The polls in Bengal have seen sporadic clashes, allegations of rigging and booth capture. In Birbhum district, two constituencies Bolpur and Birbhum are voting.
As per a report published in Bengal daily Anandabazar Patrika, the TMC had found a novel method of voter intimidation. The report claimed that the local TMC leadership had sprayed ‘ittar’ (perfume) on the EVM button for the party. It quoted sources as saying that “if you vote for TMC, the smell stays on your finger”.
It alleged that after casting their ballot, voters and their fingers would then be “scrutinised” by TMC workers who would be standing at a distance of about 200 meters. The report added that several such complaints had been registered by those “whose fingers didn’t smell of perfume”.

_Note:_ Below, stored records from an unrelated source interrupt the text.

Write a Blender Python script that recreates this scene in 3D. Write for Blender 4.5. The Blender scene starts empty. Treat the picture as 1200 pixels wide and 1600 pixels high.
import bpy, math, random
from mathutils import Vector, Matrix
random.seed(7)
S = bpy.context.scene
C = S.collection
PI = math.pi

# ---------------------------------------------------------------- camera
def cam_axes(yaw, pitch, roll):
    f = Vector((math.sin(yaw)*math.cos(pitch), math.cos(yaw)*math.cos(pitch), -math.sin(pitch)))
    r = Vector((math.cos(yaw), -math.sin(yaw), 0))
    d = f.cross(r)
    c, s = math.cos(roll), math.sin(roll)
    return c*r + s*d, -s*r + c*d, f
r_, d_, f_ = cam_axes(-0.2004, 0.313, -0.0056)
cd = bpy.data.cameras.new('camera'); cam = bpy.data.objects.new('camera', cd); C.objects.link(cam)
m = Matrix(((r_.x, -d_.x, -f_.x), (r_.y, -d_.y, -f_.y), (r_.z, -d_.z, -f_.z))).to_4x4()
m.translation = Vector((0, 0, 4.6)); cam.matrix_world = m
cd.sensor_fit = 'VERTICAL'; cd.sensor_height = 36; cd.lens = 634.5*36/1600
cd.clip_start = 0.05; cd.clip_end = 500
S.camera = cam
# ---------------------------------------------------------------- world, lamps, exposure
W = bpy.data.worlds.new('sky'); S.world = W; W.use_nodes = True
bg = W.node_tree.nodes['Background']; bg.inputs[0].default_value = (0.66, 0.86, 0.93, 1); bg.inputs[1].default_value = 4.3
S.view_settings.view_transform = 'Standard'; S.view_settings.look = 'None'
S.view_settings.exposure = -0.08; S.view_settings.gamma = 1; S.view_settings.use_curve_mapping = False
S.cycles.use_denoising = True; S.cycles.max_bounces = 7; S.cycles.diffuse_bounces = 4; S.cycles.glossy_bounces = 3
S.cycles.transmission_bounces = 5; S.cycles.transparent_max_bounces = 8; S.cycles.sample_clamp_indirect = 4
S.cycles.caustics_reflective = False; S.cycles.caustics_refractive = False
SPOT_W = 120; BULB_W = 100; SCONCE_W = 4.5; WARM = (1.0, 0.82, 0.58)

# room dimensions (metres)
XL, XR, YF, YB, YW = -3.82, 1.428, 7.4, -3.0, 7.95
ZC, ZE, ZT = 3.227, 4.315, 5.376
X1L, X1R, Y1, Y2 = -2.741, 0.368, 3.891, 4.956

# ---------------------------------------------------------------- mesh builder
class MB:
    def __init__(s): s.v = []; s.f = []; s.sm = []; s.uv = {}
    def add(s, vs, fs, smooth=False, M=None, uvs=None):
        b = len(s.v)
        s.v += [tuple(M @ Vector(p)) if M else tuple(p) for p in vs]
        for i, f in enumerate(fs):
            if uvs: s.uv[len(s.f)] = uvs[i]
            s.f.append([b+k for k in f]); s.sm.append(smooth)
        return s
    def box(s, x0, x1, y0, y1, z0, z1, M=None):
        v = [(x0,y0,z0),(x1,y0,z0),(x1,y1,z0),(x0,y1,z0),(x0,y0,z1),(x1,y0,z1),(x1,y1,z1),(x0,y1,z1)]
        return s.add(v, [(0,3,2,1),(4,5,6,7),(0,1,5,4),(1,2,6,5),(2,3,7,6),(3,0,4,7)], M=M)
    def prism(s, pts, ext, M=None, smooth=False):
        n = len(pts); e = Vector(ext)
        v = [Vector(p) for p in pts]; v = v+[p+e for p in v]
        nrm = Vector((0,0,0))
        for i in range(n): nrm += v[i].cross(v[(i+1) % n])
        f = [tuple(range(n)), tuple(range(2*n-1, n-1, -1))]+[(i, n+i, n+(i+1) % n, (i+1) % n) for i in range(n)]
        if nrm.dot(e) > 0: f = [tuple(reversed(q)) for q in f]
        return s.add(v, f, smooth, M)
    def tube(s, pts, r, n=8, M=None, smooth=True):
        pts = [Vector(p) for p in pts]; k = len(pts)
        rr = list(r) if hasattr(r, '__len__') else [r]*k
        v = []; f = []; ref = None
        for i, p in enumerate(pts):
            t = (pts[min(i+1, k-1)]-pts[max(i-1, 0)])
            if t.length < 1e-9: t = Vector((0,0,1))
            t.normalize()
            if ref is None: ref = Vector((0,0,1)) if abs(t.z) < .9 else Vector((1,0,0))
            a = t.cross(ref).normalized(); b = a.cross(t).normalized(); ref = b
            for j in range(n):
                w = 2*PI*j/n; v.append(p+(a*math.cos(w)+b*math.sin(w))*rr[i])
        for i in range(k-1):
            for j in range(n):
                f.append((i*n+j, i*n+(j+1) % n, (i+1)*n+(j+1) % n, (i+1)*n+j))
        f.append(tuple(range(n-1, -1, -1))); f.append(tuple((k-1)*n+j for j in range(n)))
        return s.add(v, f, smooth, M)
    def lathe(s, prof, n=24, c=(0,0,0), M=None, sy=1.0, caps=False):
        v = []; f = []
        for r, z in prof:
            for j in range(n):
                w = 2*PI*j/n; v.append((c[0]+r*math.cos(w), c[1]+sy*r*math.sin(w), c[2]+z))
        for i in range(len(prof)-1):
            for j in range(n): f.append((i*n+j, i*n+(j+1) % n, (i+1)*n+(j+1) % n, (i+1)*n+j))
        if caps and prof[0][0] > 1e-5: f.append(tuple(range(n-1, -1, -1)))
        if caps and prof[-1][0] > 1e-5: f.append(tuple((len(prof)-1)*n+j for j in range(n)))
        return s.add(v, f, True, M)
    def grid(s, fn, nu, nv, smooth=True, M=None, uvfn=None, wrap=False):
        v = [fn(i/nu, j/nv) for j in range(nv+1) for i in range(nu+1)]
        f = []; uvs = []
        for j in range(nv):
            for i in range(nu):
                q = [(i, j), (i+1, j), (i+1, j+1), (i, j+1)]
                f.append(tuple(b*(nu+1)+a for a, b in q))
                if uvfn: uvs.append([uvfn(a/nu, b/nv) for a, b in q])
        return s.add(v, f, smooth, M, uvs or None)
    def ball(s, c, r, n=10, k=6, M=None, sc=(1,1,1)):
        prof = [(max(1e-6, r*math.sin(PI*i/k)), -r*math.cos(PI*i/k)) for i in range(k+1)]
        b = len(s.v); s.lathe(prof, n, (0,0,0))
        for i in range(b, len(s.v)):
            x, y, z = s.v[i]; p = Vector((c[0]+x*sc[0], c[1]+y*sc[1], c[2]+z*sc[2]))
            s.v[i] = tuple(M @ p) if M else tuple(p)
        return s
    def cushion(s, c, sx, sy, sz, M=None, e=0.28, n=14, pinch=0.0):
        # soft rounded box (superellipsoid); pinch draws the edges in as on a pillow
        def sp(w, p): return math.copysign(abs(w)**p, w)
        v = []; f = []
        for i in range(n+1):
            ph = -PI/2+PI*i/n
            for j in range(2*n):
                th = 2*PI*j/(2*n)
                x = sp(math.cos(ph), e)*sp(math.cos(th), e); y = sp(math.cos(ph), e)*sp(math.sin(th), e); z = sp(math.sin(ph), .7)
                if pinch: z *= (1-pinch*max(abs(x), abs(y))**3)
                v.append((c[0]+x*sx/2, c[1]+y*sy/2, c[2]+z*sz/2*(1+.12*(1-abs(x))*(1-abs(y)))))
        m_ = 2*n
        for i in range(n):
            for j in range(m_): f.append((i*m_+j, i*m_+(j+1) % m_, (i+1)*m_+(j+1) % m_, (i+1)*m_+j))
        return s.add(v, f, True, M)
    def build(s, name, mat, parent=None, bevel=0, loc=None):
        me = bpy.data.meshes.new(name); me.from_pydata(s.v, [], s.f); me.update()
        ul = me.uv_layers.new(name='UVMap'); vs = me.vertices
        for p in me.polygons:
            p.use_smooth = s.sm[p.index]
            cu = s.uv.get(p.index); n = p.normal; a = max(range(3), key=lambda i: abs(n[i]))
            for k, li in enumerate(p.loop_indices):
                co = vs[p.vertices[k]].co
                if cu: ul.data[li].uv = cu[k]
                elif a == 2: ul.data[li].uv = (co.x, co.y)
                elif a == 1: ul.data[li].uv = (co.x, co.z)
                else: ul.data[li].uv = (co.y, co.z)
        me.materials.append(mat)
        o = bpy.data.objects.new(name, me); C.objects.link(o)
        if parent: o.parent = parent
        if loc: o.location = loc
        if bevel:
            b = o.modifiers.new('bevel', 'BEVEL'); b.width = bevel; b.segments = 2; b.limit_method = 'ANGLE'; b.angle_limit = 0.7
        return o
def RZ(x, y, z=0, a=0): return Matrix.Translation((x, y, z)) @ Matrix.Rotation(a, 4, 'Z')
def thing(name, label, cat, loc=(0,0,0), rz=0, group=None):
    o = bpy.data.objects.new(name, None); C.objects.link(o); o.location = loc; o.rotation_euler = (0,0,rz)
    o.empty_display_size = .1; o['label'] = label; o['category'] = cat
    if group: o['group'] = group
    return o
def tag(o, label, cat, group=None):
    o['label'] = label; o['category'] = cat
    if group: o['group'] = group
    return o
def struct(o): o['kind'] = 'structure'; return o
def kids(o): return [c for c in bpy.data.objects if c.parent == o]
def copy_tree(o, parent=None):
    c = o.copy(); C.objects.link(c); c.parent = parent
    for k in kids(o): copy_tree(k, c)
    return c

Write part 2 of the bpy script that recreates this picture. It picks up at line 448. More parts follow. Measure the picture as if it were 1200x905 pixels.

“When a political party like the Trinamool knows that it has been rejected by voters, it resorts to every method known to subvert a free and fair poll,” said Shishir Bajoria, BJP leader and member of the party’s election management committee, while confirming the incident at Birbhum.
A source in the party said, “Ye naya nahi hai. Purana khel hai (This isn’t new. This has happened before).”
However, the ruling party has denied the allegations.
Earlier, on her visit to Birbhum, Trinamool Congress supremo Mamata Banerjee had asked her party's district president Anubrata Mandal to be careful and, perhaps most importantly, “fight like a tiger”. The Election Commission, meanwhile, has kept the TMC leader under strict surveillance while the Lok Sabha seat goes to polls on Monday.
Mandal is the president of Birbhum’s TMC unit and has been involved in a number of controversies. With him under lock and key and with no access to mobile phones, Birbhum saw clashes between the TMC and BJP supporters in Nanoor turning violent with nine people being injured. Birbhum’s BJP candidate Doodh Kumar Mondal is also reportedly under the EC scanner after he was seen using a mobile phone inside a booth.
The TMC had won 87 percent of the gram panchayat seats uncontested in last year’s polls that were marred by violence.